The Chinese economy remains on solid footing, though a string of economic indicators have brought back talks of a downturn.

Its GDP grew 8.1 percent year on year to reach 10.8 trillion yuan ($1.71 trillion) in the first quarter of 2012, slowing from 8.9 percent of the fourth quarter of 2011 and 9.2 percent of the whole year of 2011, said the National Bureau of Statistics (NBS).

"China has left the worst of liquidity shortages behind it, and there is a time lag before the pro-growth policies gain traction," said Ba Shusong, Deputy Director of the Research Institute of Finance at the Development Research Center of the State Council.

"The economy is likely to bottom in the second quarter before rebounding in the fourth quarter this year," said Ba.

"Renewed concerns of an economic hard landing in China are unjustified, as the country's service sector remains quite resilient," said Lu Ting, an economist with the Bank of America Merrill Lynch. "The faltering manufacturing industry is part of the whole economy and susceptible to changes."

The manufacturing sector accounted for 47.6 percent of the first-quarter GDP, while agriculture and services accounted for 6.4 and 46 percent, respectively, according to the NBS.

While export growth is expected to further decelerate, China's consumption will remain relatively resilient, driven mainly by stable income growth, stable confidence in domestic demand and an increase in pension payouts in 2012, said a report by Bank of America Merrill Lynch.

Lian Ping, chief economist with the Bank of Communications Ltd., said the Chinese economy is set for a bright future due to deep growth potential.

"Massive urbanization, industrialization and market reforms will continue injecting fresh life into the economy," he said.

"Meanwhile, the less-developed central and western regions are catching up quickly by receiving industries transferred from east coastal regions," he said.

Inflation eases

Now it seems that inflation is no longer an acute headache for the Chinese economy as the consumer price surge has showed signs of cooling down, but the possibility of a comeback in inflation cannot be ruled out.

The consumer price index (CPI), a barometer of inflation, grew 3.6 percent year on year in March, 0.4 percentage points higher than in February. But the figure represented a remarkable decline from 5.4 percent for the entire year of 2011.
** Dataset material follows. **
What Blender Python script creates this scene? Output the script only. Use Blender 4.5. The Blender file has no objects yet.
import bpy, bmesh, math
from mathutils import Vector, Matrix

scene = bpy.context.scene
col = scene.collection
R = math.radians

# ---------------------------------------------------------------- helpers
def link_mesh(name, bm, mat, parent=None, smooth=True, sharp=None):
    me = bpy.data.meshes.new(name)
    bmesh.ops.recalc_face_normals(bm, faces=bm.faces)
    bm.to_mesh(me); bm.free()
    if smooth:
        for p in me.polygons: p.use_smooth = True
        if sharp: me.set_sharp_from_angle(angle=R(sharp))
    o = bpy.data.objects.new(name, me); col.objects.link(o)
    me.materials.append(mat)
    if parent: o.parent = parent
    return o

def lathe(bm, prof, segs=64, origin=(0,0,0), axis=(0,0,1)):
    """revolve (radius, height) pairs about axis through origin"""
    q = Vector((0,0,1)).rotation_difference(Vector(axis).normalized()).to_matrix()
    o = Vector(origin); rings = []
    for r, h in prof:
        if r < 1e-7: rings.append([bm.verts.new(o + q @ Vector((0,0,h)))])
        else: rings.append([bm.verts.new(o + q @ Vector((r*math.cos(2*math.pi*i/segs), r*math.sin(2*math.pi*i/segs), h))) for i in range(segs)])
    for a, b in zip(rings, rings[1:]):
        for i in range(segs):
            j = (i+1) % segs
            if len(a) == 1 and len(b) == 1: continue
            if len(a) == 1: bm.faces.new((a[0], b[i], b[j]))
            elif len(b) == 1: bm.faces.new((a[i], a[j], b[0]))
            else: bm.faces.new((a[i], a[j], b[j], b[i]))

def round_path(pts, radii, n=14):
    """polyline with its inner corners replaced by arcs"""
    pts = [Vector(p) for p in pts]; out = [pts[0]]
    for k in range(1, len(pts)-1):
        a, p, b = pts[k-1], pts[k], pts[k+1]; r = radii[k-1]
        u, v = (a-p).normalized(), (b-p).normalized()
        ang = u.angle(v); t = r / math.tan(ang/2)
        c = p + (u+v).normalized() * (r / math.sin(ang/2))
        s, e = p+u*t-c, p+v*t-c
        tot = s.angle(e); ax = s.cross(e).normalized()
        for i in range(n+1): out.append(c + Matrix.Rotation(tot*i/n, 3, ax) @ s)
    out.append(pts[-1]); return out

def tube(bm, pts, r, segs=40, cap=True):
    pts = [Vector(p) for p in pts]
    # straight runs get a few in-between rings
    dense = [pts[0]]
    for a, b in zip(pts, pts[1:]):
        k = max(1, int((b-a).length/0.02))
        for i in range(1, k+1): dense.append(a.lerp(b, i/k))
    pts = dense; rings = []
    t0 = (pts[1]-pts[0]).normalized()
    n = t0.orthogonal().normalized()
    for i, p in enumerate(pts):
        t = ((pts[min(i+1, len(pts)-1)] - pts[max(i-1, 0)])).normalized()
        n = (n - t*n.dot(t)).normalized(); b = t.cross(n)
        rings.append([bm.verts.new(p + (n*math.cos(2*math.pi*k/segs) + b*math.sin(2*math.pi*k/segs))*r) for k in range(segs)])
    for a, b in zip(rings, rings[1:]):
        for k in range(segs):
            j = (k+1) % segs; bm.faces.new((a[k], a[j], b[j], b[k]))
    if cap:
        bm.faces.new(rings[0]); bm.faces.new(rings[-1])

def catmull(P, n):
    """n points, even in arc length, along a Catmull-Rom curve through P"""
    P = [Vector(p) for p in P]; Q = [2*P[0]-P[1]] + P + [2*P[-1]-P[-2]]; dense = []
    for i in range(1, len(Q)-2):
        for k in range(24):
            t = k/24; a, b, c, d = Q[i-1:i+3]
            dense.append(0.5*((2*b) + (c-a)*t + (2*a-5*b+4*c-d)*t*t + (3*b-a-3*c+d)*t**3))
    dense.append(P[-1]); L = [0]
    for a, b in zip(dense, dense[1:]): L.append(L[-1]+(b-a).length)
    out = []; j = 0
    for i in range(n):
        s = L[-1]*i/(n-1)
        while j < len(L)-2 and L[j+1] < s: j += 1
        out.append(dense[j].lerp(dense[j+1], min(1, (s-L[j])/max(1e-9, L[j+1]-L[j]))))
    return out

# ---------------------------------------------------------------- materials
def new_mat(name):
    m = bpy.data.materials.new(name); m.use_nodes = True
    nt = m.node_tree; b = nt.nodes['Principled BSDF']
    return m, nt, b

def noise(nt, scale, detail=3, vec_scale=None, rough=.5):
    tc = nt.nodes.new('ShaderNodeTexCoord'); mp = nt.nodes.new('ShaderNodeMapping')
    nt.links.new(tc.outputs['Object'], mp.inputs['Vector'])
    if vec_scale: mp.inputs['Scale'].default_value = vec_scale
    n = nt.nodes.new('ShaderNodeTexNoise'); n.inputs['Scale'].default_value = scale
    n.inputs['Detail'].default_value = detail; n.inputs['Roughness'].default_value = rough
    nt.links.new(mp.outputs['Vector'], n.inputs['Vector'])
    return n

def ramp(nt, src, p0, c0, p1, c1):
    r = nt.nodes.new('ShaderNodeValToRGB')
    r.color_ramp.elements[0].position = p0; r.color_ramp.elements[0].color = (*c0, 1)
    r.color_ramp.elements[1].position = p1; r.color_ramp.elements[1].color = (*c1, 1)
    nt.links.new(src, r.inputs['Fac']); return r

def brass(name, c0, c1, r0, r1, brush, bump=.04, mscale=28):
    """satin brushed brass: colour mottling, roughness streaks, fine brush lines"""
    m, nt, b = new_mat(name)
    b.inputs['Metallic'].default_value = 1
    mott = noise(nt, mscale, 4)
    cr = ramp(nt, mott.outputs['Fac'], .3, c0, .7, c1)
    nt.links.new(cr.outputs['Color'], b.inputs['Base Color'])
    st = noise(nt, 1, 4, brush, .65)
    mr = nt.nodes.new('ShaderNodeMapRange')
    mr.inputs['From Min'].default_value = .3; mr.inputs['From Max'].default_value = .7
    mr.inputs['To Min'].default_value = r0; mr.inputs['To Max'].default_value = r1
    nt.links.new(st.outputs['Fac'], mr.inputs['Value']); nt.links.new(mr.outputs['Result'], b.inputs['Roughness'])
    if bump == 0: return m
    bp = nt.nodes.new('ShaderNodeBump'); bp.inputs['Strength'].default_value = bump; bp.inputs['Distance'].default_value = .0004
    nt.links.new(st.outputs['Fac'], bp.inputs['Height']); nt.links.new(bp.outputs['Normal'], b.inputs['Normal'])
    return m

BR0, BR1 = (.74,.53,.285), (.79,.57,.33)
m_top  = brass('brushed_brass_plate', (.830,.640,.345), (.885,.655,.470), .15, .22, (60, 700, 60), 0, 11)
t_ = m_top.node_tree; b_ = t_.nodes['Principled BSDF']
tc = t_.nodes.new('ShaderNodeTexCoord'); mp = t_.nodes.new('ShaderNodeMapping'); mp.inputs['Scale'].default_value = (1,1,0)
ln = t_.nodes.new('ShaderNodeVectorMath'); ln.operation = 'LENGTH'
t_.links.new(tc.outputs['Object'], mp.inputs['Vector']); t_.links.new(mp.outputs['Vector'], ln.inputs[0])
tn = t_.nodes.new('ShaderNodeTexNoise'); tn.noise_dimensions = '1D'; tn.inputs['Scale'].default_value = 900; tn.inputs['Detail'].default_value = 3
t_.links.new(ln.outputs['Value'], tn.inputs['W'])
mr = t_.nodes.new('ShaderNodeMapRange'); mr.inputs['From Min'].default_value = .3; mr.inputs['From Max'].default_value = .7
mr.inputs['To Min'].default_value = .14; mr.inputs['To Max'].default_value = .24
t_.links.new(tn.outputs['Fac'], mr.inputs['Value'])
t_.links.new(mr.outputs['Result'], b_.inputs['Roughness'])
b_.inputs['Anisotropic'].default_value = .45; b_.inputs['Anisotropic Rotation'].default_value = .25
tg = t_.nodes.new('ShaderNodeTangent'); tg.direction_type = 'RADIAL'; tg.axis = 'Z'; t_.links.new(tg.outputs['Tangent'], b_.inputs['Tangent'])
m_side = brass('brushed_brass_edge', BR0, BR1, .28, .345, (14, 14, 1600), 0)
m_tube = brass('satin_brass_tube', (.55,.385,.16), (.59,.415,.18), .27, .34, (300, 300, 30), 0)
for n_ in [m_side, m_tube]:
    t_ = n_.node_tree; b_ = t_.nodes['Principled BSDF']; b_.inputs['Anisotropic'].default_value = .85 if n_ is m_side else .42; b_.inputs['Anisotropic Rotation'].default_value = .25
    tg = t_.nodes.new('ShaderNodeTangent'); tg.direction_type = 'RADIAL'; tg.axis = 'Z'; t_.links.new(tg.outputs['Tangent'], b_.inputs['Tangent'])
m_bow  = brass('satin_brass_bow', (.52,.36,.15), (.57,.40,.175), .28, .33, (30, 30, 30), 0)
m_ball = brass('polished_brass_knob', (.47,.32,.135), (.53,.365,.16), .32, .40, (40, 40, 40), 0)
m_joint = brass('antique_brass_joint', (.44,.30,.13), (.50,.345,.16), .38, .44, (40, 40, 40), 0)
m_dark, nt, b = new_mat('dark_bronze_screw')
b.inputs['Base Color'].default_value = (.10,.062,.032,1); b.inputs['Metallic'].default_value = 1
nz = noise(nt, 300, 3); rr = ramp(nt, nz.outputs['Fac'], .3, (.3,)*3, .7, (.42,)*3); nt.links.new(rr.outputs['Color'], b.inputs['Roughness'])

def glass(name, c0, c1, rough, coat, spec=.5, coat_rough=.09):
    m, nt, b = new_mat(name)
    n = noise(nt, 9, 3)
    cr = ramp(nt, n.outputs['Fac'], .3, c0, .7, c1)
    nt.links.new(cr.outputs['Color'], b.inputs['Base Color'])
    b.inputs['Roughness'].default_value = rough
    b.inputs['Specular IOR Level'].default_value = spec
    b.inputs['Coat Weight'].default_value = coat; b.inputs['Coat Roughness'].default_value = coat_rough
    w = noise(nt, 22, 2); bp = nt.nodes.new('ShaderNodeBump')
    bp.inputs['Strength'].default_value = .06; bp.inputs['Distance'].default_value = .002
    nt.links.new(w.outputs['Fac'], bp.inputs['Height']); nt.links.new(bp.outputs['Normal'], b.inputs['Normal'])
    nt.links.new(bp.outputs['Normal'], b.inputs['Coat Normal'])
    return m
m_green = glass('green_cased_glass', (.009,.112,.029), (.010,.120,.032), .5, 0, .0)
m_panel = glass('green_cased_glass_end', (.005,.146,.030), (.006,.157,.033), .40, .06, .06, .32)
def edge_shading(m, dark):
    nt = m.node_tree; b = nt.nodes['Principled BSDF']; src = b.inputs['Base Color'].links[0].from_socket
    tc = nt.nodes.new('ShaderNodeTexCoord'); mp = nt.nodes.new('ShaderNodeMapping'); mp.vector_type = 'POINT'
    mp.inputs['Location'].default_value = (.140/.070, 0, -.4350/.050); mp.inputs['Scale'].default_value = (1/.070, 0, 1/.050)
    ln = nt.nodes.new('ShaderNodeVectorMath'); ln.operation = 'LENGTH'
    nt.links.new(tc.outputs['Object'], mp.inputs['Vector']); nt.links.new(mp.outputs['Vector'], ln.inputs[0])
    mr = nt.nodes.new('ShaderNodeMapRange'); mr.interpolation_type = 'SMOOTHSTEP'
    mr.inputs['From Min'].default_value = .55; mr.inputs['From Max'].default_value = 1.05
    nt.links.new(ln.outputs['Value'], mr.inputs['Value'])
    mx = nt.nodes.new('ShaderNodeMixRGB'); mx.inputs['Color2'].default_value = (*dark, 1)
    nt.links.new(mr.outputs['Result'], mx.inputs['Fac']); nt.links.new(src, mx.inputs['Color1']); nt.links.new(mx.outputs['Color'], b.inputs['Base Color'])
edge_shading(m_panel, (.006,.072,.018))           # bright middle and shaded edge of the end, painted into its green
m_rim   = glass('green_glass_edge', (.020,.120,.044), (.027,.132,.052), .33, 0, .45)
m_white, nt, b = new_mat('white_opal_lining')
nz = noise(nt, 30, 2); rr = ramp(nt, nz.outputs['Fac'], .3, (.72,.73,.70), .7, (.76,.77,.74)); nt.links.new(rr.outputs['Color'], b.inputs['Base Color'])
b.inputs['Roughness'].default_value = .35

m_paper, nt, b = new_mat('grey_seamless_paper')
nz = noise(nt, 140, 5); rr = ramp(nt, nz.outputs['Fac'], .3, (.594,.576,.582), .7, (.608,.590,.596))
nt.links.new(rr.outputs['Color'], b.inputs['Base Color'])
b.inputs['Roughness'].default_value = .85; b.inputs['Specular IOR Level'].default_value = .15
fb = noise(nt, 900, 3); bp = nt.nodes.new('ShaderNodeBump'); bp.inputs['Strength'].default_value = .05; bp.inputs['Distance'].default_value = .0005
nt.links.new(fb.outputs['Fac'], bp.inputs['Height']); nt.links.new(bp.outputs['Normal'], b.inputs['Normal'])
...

The biggest driver of CPI was still food prices, up 7.5 percent from a year ago in March. Pork prices, in particular, skyrocketed 11.3 percent.

The producer price index (PPI), an effective gauge of inflation at the wholesale level, declined 0.3 percent in March, hitting a 28-month low. The index climbed 6 percent last year.

"Inflation will surely taper off markedly this year as powerful government measures to increase food supplies and reduce market speculation are taking root," said Zuo Xiaolei, chief advisor to president of the Beijing-based China Galaxy Securities Co. Ltd. "The CPI is expected to stay at 3.5 percent this year, well below the government-set target of 4 percent," she said.